— START Available data —

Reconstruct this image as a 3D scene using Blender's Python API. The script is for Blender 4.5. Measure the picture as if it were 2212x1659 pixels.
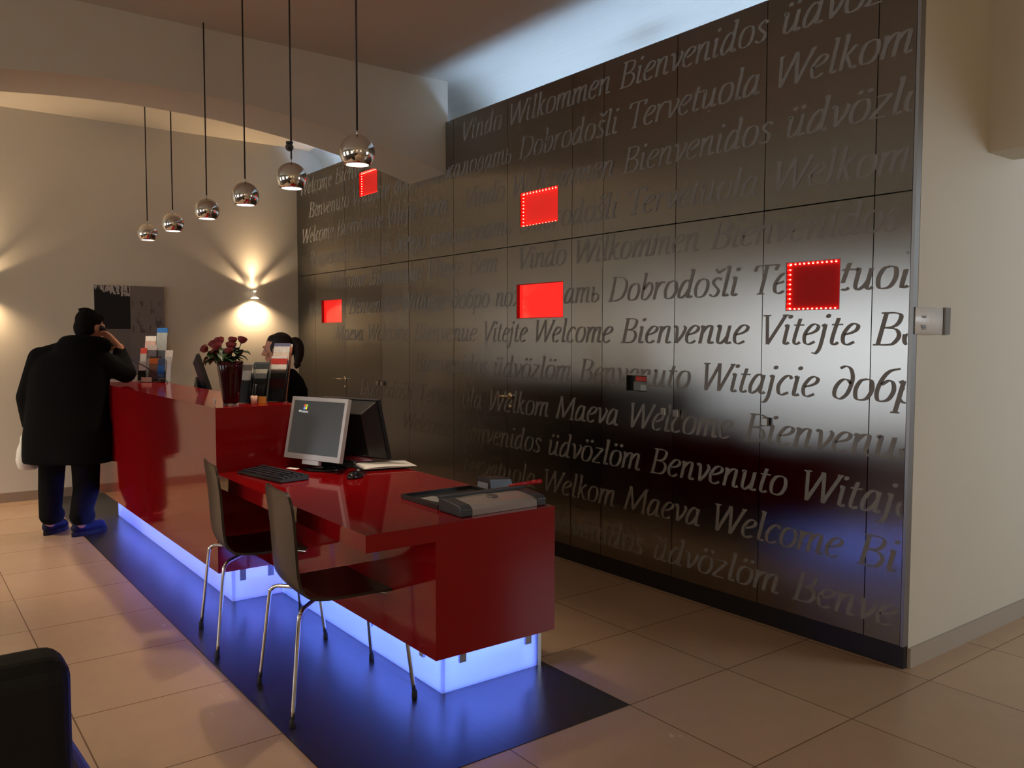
import bpy, bmesh, math, random
from mathutils import Vector, Matrix, Euler

random.seed(7)
SC = bpy.context.scene
COL = SC.collection
for o in list(bpy.data.objects):
    bpy.data.objects.remove(o)
PI = math.pi

# ------------------------------------------------------------------ camera
cd = bpy.data.cameras.new('camera')
cam = bpy.data.objects.new('camera', cd)
COL.objects.link(cam)
CR = Vector((0.60178288, 0.79865797, 0.00167453))
CU = Vector((-0.04617682, 0.03270057, 0.9983979))
CF = Vector((-0.79732369, 0.60089609, -0.05655813))
M = Matrix((( CR.x, CU.x, -CF.x, 2.3215704), (CR.y, CU.y, -CF.y, -2.34195596),
            (CR.z, CU.z, -CF.z, 1.46991022), (0, 0, 0, 1)))
cam.matrix_world = M
cd.sensor_fit = 'HORIZONTAL'
cd.sensor_width = 36.0
cd.lens = 36.0 * 1804.85 / 2212.0
cd.clip_start = 0.05
SC.camera = cam

# ------------------------------------------------------------------ world, exposure
w = bpy.data.worlds.new('world')
SC.world = w
w.use_nodes = True
w.node_tree.nodes['Background'].inputs[0].default_value = (0.25, 0.3, 0.4, 1)
w.node_tree.nodes['Background'].inputs[1].default_value = 0.15
vs = SC.view_settings
vs.view_transform = 'Standard'
vs.look = 'None'
vs.exposure = 0.14
vs.gamma = 1.0
vs.use_curve_mapping = False
SC.cycles.use_denoising = True
SC.cycles.max_bounces = 8
SC.cycles.diffuse_bounces = 4
SC.cycles.glossy_bounces = 4
SC.cycles.transmission_bounces = 8
SC.cycles.transparent_max_bounces = 12
SC.cycles.sample_clamp_indirect = 4.0
SC.cycles.caustics_reflective = False
SC.cycles.caustics_refractive = False

# ------------------------------------------------------------------ lamps of the room
def rgb(h):
    """sRGB 0-255 -> linear"""
    return tuple(((c / 255) / 12.92 if c / 255 <= 0.04045 else ((c / 255 + 0.055) / 1.055) ** 2.4) for c in h)

def area_light(name, loc, target, size, power, color, size_y=None, spread=None):
    l = bpy.data.lights.new(name, 'AREA')
    l.energy = power; l.color = color; l.size = size
    if size_y: l.shape = 'RECTANGLE'; l.size_y = size_y
    if spread: l.spread = spread
    o = bpy.data.objects.new(name, l); COL.objects.link(o)
    o.location = loc
    o.rotation_euler = (Vector(target) - Vector(loc)).to_track_quat('-Z', 'Y').to_euler()
    return o

WARM = (1.0, 0.78, 0.52)
DAY = (0.80, 0.90, 1.0)
# recessed ceiling lamps of the lobby, behind and left of the viewpoint
area_light('lobby_lamp', (-4.6, -3.9, 3.41), (-4.6, -3.9, 0), 0.35, 57, WARM, spread=1.9)
area_light('lobby_lamp', (-1.6, -4.4, 3.41), (-1.6, -4.4, 0), 0.35, 32, WARM, spread=1.9)
area_light('lobby_lamp', (2.2, -4.6, 3.41), (2.2, -4.2, 0), 0.35, 36, WARM, spread=1.9)
# warm wall lamps of the lobby behind the viewpoint
def point_lamp(loc, power, color=(1.0, 0.72, 0.46)):
    l = bpy.data.lights.new('lobby_wall_lamp', 'POINT'); l.energy = power; l.color = color; l.shadow_soft_size = 0.06
    o = bpy.data.objects.new('lobby_wall_lamp', l); COL.objects.link(o); o.location = loc
point_lamp((6.2, -4.6, 2.2), 30)
point_lamp((6.2, -1.2, 2.2), 30)
point_lamp((4.4, -6.8, 2.2), 12)
# daylight of the passage at the right
area_light('passage_daylight', (3.4, 3.4, 1.9), (0.5, 2.6, 1.2), 1.6, 38, DAY, size_y=1.8)

# ------------------------------------------------------------------ materials
MATS = {}
def mat(name, color, rough=0.5, metal=0.0, spec=0.5, coat=0.0, emit=None, estr=0.0, noise=0.0, nscale=20,
        bump=0.0, bscale=200, trans=0.0, ior=1.5, alpha=1.0, sheen=0.0):
    if name in MATS: return MATS[name]
    m = bpy.data.materials.new(name); m.use_nodes = True
    nt = m.node_tree; b = nt.nodes['Principled BSDF']
    b.inputs['Base Color'].default_value = (*color, 1)
    b.inputs['Roughness'].default_value = rough
    b.inputs['Metallic'].default_value = metal
    b.inputs['Specular IOR Level'].default_value = spec
    b.inputs['Coat Weight'].default_value = coat
    b.inputs['Coat Roughness'].default_value = 0.04
    b.inputs['Transmission Weight'].default_value = trans
    b.inputs['IOR'].default_value = ior
    b.inputs['Alpha'].default_value = alpha
    b.inputs['Sheen Weight'].default_value = sheen
    if emit:
        b.inputs['Emission Color'].default_value = (*emit, 1)
        b.inputs['Emission Strength'].default_value = estr
    if noise > 0 or bump > 0:
        tc = nt.nodes.new('ShaderNodeTexCoord')
    if noise > 0:
        n = nt.nodes.new('ShaderNodeTexNoise'); n.inputs['Scale'].default_value = nscale
        n.inputs['Detail'].default_value = 5
        nt.links.new(tc.outputs['Object'], n.inputs['Vector'])
        mx = nt.nodes.new('ShaderNodeMixRGB')
        mx.inputs[1].default_value = (*[c * (1 - noise) for c in color], 1)
        mx.inputs[2].default_value = (*[min(1, c * (1 + noise)) for c in color], 1)
        nt.links.new(n.outputs['Fac'], mx.inputs[0]); nt.links.new(mx.outputs[0], b.inputs['Base Color'])
    if bump > 0:
        n2 = nt.nodes.new('ShaderNodeTexNoise'); n2.inputs['Scale'].default_value = bscale
        nt.links.new(tc.outputs['Object'], n2.inputs['Vector'])
        bp = nt.nodes.new('ShaderNodeBump'); bp.inputs['Strength'].default_value = bump
        bp.inputs['Distance'].default_value = 0.002
        nt.links.new(n2.outputs['Fac'], bp.inputs['Height']); nt.links.new(bp.outputs['Normal'], b.inputs['Normal'])
    MATS[name] = m
    return m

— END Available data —

Set the lines above down again, word for word, from the first through the one containing "PI = math.pi"; pictures excluded.

Reconstruct this image as a 3D scene using Blender's Python API. The script is for Blender 4.5. Measure the picture as if it were 2212x1659 pixels.
import bpy, bmesh, math, random
from mathutils import Vector, Matrix, Euler

random.seed(7)
SC = bpy.context.scene
COL = SC.collection
for o in list(bpy.data.objects):
    bpy.data.objects.remove(o)
PI = math.pi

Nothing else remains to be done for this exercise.